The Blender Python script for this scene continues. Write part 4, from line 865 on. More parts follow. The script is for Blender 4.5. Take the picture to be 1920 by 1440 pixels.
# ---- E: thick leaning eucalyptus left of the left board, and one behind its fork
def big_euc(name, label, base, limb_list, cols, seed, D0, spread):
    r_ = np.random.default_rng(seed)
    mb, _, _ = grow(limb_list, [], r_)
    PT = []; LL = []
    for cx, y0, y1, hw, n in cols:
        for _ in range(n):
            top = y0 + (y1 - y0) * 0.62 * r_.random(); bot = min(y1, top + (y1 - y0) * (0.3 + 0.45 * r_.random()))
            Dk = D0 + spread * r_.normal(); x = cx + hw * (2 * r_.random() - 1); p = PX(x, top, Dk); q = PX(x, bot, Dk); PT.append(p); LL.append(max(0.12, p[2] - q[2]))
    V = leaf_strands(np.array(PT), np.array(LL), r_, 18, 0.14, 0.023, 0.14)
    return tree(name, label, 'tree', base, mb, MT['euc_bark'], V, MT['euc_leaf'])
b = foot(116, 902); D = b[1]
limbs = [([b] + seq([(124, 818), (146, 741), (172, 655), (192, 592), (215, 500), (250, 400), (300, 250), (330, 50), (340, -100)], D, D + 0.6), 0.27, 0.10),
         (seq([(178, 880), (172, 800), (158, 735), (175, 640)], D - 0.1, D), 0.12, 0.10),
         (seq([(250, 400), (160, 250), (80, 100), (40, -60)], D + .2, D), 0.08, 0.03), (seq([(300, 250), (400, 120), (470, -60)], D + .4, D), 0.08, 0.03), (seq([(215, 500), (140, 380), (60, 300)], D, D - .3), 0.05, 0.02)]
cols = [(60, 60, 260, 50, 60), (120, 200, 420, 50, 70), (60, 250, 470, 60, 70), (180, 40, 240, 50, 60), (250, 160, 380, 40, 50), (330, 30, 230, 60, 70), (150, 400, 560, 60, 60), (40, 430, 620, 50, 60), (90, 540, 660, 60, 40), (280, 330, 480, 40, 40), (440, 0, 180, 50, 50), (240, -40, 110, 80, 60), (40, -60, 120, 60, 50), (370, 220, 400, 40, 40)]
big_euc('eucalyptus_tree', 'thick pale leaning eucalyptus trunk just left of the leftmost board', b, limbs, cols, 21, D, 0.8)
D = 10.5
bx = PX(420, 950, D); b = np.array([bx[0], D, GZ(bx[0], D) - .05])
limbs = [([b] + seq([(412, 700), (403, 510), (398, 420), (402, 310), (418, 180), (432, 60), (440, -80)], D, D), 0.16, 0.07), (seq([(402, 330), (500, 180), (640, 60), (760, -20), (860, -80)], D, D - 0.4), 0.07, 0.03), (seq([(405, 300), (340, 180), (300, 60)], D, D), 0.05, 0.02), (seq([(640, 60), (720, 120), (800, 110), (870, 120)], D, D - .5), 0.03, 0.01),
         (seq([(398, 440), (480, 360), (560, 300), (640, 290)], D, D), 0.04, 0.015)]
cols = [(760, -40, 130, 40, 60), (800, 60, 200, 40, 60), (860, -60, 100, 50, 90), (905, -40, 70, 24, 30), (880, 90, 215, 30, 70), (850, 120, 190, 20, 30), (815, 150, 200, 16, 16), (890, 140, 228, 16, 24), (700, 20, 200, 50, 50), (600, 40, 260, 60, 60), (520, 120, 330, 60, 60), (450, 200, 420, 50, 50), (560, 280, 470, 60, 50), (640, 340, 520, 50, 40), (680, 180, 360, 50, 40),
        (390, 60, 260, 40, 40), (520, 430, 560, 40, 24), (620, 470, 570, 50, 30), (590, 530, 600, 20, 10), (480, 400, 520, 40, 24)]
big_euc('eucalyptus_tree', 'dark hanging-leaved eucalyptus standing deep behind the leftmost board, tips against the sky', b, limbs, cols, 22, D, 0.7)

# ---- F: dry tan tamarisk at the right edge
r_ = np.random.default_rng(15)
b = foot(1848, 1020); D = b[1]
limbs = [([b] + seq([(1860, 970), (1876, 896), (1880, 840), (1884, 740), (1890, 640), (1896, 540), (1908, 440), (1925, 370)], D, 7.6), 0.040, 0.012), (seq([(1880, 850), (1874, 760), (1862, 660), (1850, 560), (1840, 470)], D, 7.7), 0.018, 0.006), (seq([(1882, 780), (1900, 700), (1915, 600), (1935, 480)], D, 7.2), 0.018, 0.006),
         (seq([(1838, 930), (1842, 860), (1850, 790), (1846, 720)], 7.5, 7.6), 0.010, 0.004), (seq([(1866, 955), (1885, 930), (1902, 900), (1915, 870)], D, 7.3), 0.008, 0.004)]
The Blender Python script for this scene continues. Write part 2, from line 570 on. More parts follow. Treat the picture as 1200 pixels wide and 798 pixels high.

________________________________________

__WHAT THE EXERCISE ASKS__
Every line of the data above should be copied exactly.

__CORRECT OUTPUT__
The Blender Python script for this scene continues. Write part 4, from line 865 on. More parts follow. The script is for Blender 4.5. Take the picture to be 1920 by 1440 pixels.
# ---- E: thick leaning eucalyptus left of the left board, and one behind its fork
def big_euc(name, label, base, limb_list, cols, seed, D0, spread):
    r_ = np.random.default_rng(seed)
    mb, _, _ = grow(limb_list, [], r_)
    PT = []; LL = []
    for cx, y0, y1, hw, n in cols:
        for _ in range(n):
            top = y0 + (y1 - y0) * 0.62 * r_.random(); bot = min(y1, top + (y1 - y0) * (0.3 + 0.45 * r_.random()))
            Dk = D0 + spread * r_.normal(); x = cx + hw * (2 * r_.random() - 1); p = PX(x, top, Dk); q = PX(x, bot, Dk); PT.append(p); LL.append(max(0.12, p[2] - q[2]))
    V = leaf_strands(np.array(PT), np.array(LL), r_, 18, 0.14, 0.023, 0.14)
    return tree(name, label, 'tree', base, mb, MT['euc_bark'], V, MT['euc_leaf'])
b = foot(116, 902); D = b[1]
limbs = [([b] + seq([(124, 818), (146, 741), (172, 655), (192, 592), (215, 500), (250, 400), (300, 250), (330, 50), (340, -100)], D, D + 0.6), 0.27, 0.10),
         (seq([(178, 880), (172, 800), (158, 735), (175, 640)], D - 0.1, D), 0.12, 0.10),
         (seq([(250, 400), (160, 250), (80, 100), (40, -60)], D + .2, D), 0.08, 0.03), (seq([(300, 250), (400, 120), (470, -60)], D + .4, D), 0.08, 0.03), (seq([(215, 500), (140, 380), (60, 300)], D, D - .3), 0.05, 0.02)]
cols = [(60, 60, 260, 50, 60), (120, 200, 420, 50, 70), (60, 250, 470, 60, 70), (180, 40, 240, 50, 60), (250, 160, 380, 40, 50), (330, 30, 230, 60, 70), (150, 400, 560, 60, 60), (40, 430, 620, 50, 60), (90, 540, 660, 60, 40), (280, 330, 480, 40, 40), (440, 0, 180, 50, 50), (240, -40, 110, 80, 60), (40, -60, 120, 60, 50), (370, 220, 400, 40, 40)]
big_euc('eucalyptus_tree', 'thick pale leaning eucalyptus trunk just left of the leftmost board', b, limbs, cols, 21, D, 0.8)
D = 10.5
bx = PX(420, 950, D); b = np.array([bx[0], D, GZ(bx[0], D) - .05])
limbs = [([b] + seq([(412, 700), (403, 510), (398, 420), (402, 310), (418, 180), (432, 60), (440, -80)], D, D), 0.16, 0.07), (seq([(402, 330), (500, 180), (640, 60), (760, -20), (860, -80)], D, D - 0.4), 0.07, 0.03), (seq([(405, 300), (340, 180), (300, 60)], D, D), 0.05, 0.02), (seq([(640, 60), (720, 120), (800, 110), (870, 120)], D, D - .5), 0.03, 0.01),
         (seq([(398, 440), (480, 360), (560, 300), (640, 290)], D, D), 0.04, 0.015)]
cols = [(760, -40, 130, 40, 60), (800, 60, 200, 40, 60), (860, -60, 100, 50, 90), (905, -40, 70, 24, 30), (880, 90, 215, 30, 70), (850, 120, 190, 20, 30), (815, 150, 200, 16, 16), (890, 140, 228, 16, 24), (700, 20, 200, 50, 50), (600, 40, 260, 60, 60), (520, 120, 330, 60, 60), (450, 200, 420, 50, 50), (560, 280, 470, 60, 50), (640, 340, 520, 50, 40), (680, 180, 360, 50, 40),
        (390, 60, 260, 40, 40), (520, 430, 560, 40, 24), (620, 470, 570, 50, 30), (590, 530, 600, 20, 10), (480, 400, 520, 40, 24)]
big_euc('eucalyptus_tree', 'dark hanging-leaved eucalyptus standing deep behind the leftmost board, tips against the sky', b, limbs, cols, 22, D, 0.7)

# ---- F: dry tan tamarisk at the right edge
r_ = np.random.default_rng(15)
b = foot(1848, 1020); D = b[1]
limbs = [([b] + seq([(1860, 970), (1876, 896), (1880, 840), (1884, 740), (1890, 640), (1896, 540), (1908, 440), (1925, 370)], D, 7.6), 0.040, 0.012), (seq([(1880, 850), (1874, 760), (1862, 660), (1850, 560), (1840, 470)], D, 7.7), 0.018, 0.006), (seq([(1882, 780), (1900, 700), (1915, 600), (1935, 480)], D, 7.2), 0.018, 0.006),
         (seq([(1838, 930), (1842, 860), (1850, 790), (1846, 720)], 7.5, 7.6), 0.010, 0.004), (seq([(1866, 955), (1885, 930), (1902, 900), (1915, 870)], D, 7.3), 0.008, 0.004)]
The Blender Python script for this scene continues. Write part 2, from line 570 on. More parts follow. Treat the picture as 1200 pixels wide and 798 pixels high.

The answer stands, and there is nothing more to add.